You don’t need 5G to track cows round a field

  • January 26, 2021
  • Steve Rogerson

Panellists at the virtual Consumer Electronics Show (CES) earlier this month looked at the advantages of low-power wide area IoT technology. IMC executive editor Steve Rogerson reports.

The IoT is not just about a single item with connectivity or intelligence, nor does it only refer to a means of communications. It is a string that can stretch from the devices and sensors at the edge all the way through various types of protocols right the way up to the cloud.

Because of this, I was pleased to see this month that the low-power wide area IoT technology panel at the virtual Consumer Electronics Show (CES) had representatives from the different stages in this journey. The panel was organised by the IMC as part of the CES IoT Infrastructure Partner Conference.

“We were able to assemble an end-to-end ecosystem of players that could talk about the technology provided through low-power wide area networking,” said moderator Fred Yentz, CEO of IoT Launch.

Yentz believes we are the point where as we go through 2021 we should start to see an upturn in LPWA being deployed, despite most of the headlines being about 5G.

“There is a lot of talk about 5G,” he said. “Clearly it is a very cool technology. There are many, many use cases that will come from this.”

But he believes many of the IoT deployments over the next few years will be based on Lightweight M2M, NB-IoT and low-power licensed spectrum technologies; you don’t need 5G to track cows around a field. This growth is being driven by lower data costs, increased battery life and more affordable products.

“This is why I think this is an important space,” said Yentz.

Representing the device end of the string was Neset Yalcinkaya, a vice president at module maker Quectel Wireless. “This is a very hot topic,” he said.

Once you have a device, there needs to be a level of connectivity and representing that element was Gideon Rogovsky, a senior vice president at Kore Wireless. “Security of the data is a very serious side of this,” he added.

On the IoT bridging side was James Wert, co-founder and chief technology officer for Tartabit, which focuses solely on the LPWA domain. “We saw a gap in the market,” he said. “Microsoft has the strongest IoT offering among the hyper-cloud services. They have done a great job in getting embedded in many different devices. This does not do you any good if it is not suitable for the network technology you are trying to use.”

Tartabit therefore developed a way to bridge this problem. “The market is not looking for science projects but ready-to-use service offerings,” he said. “We have an offering that is ready to go out of the box. We do the hard stuff ourselves so you don’t have to figure it out.”

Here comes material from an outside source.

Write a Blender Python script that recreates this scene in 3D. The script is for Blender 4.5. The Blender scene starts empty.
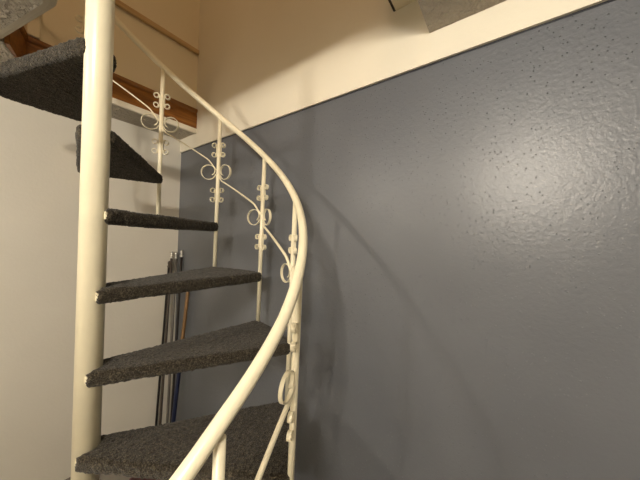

The final piece of the puzzle came from Microsoft itself, presented by Tom Patton, principal programme manager for Azure IoT. “Cloud platforms do not happen in a bubble,” he said. “You need partners in the connectivity space, platform space, hardware partners and so on.”

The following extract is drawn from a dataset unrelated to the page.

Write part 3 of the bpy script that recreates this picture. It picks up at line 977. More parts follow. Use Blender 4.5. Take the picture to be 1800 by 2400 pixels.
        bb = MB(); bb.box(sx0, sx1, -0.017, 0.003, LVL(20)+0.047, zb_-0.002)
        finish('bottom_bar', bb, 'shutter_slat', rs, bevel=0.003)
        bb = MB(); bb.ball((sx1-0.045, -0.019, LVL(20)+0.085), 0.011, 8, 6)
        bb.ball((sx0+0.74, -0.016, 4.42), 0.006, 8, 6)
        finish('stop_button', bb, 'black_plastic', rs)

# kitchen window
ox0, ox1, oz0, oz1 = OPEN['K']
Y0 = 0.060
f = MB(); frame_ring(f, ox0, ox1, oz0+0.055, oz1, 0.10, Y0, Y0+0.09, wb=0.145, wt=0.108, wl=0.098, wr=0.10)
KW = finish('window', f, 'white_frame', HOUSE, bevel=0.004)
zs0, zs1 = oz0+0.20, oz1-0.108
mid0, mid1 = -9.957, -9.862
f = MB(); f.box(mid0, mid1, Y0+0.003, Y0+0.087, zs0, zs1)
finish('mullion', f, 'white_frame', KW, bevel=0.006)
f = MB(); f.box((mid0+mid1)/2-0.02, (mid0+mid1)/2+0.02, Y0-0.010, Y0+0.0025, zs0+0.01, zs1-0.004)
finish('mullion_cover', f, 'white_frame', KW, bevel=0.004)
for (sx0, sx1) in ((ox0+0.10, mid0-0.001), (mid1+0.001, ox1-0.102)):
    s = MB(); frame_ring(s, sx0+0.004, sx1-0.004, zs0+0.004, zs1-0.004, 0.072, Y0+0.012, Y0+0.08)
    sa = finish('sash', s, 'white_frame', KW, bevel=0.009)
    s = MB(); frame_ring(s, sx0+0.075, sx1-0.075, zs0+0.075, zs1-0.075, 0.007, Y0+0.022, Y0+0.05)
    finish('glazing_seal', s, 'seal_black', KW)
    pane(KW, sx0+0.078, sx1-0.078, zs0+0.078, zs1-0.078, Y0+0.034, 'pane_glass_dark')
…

He said it was not just about putting sensors in a room, but having sensors in a room that understand that all the sensors are in the same room and they relate to the door opening and closing, they relate to the HVAC system, and so on. You need, he said, to build a digital twin of these environments to move from discrete connected assets to connected environments and connected ecosystems.

As to why companies choose LPWA, not surprisingly Yalcinkaya sees the low-power aspect as being very important as the devices are being deployed in remote places and may not be touched for years. An advantage is these devices do not have to transmit data regularly, maybe once or twice a day and for the rest of the time they are in sleep mode.

“You don’t want to be changing that battery every two weeks,” added Patton.

Rogovsky said that effectively with Cat-M and NB-IoT, global coverage had been obtained with all the major markets covered. But it is not as simple as just deploying modules. Kore, he said, could help companies figure out what they needed according to their global plan and work through differences in technologies and protocols. But he admitted it was still work in progress and every month there were new devices that could help.

Patton said without a global SIM strategy you were in for additional complexity and more complicated invoicing and business relationships.

In summary, Wert said: “Every day I hear more stories about new innovative LPWA use cases both in the licensed space that we’ve been talking about and in the unlicensed space. We see a bright future.”

Bright, definitely. I can’t help but be impressed every week with stories of how IoT technologies are being deployed, from checking rat traps to, yes, monitoring cows. I am sure in the coming months and years we will all be astounded by new applications. Moo!